Sosok pria sebagai “musuh Tuhan”, teroris, atheis, penjahat, atau koruptor, ia akan menangis, bersedih hati, terluka, atau kecewa jika:
Banyak orang yang bertaubat dan dekat dengan Allah.
Banyak wanita yang menutupi auratnya, berjilbab, dan menjaga kesucian serta harga dirinya.
Para pejabat menjadi jujur, tidak lagi mau disuap, diberi gratification.
Birokrasi di negeri ini menjadi begitu cepat dan dipermudah.
Supremasi hukum ditegakkan, sehingga semuanya sama dihadapan hukum.
Sosok pria sebagai seorang petani, ia akan menangis, bersedih hati, terluka, atau kecewa jika:
Hasil panennya kurang menggembirakan dan tidak begitu melimpah, sehingga hasilnya tidak dapat mencukupi kebutuhan dirinya dan keluarganya.
Hama (wereng, tikus, dsb) merusak sawah ladangnya, sehingga gagal panen.
Harga pupuk mahal.
Sosok pria sebagai seorang nelayan, ia akan menangis, bersedih hati, terluka, atau kecewa jika:
Hasil tangkapannya sedikit, sehingga tidak bisa untuk memenuhi kebutuhan dirinya dan keluarganya.
Harga bahan bakar, terutama solar, menjadi mahal.
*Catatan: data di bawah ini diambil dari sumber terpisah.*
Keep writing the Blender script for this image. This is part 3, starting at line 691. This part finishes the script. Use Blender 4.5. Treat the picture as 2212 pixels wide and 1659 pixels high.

Gelombang laut pasang, sehingga ia tidak bisa melaut seperti biasa.
Sosok pria sebagai seorang pedagang, pengusaha, pebisnis, ia akan menangis, bersedih hati, terluka, atau kecewa jika:
Mengalami kebangkrutan yang sampai mengakibatkan dirinya harus memulai lagi dari awal atau dari nol.
Tidak ada yang menggantikan dirinya atau mewarisi usahanya.
Terjadi resesi dan krisis global, sehingga harga bahan baku menjadi tak terjangkau.
Sosok pria sebagai seorang peneliti, ilmuwan, cendekiawan, ia akan menangis, bersedih hati, terluka, atau kecewa jika:
Hasil penelitiannya tidak dapat bermanfaat bagi umat manusia.
Ia dipersulit atau tidak diberi fasilitas, dana, bantuan untuk melakukan risetnya.
Perhatian serta apresiasi masyarakat dan pemerintah amat kurang di bidang pengembangan ilmu pengetahuan dan teknologi. Padahal majunya suatu negara salah satunya adalah karena pengembangan riset dan teknologi.
Kesejahteraan dirinya sendiri dan keluarganya kurang/tidak diperhatikan, diabaikan begitu saja oleh negara/pemerintah, sementara pikiran, waktu, dan tenaganya “diperas” untuk terus meneliti dan berkarya.
Sosok pria yang berprofesi sebagai seorang penulis, sastrawan, seniman, budayawan, pekerja seni, perupa, musisi, fotografer, programmer, dan juga profesi lainnya (terutama di bidang sastra dan seni budaya) yang belum tersebut di artikel ini, ia akan menangis, bersedih hati, terluka, atau kecewa jika:
Tidak ada atau kehabisan ide untuk memulai berkarya. Atau mengalami kebuntuan ide di tengah-tengah berkarya, yang menyebabkan karyanya tidak dapat terselesaikan dengan sempurna.
Ide atau hasil karyanya dibajak, disalahtafsirkan, tidak diapresiasi secara layak, atau tidak diakui sebagai suatu karya (bercitarasa seni).
Hasil karyanya dinilai rendah atau dihargai amat murah, tidak sesuai dengan kualitas, mutu, atau nilai karya itu yang sebenarnya.
Perlu diketahui, minimnya bantuan, dukungan, dan perhatian pemerintah di bidang sastra dan seni budaya telah membuat negeri ini kehilangan jatidirinya sebagai negeri yang berbudaya adiluhung.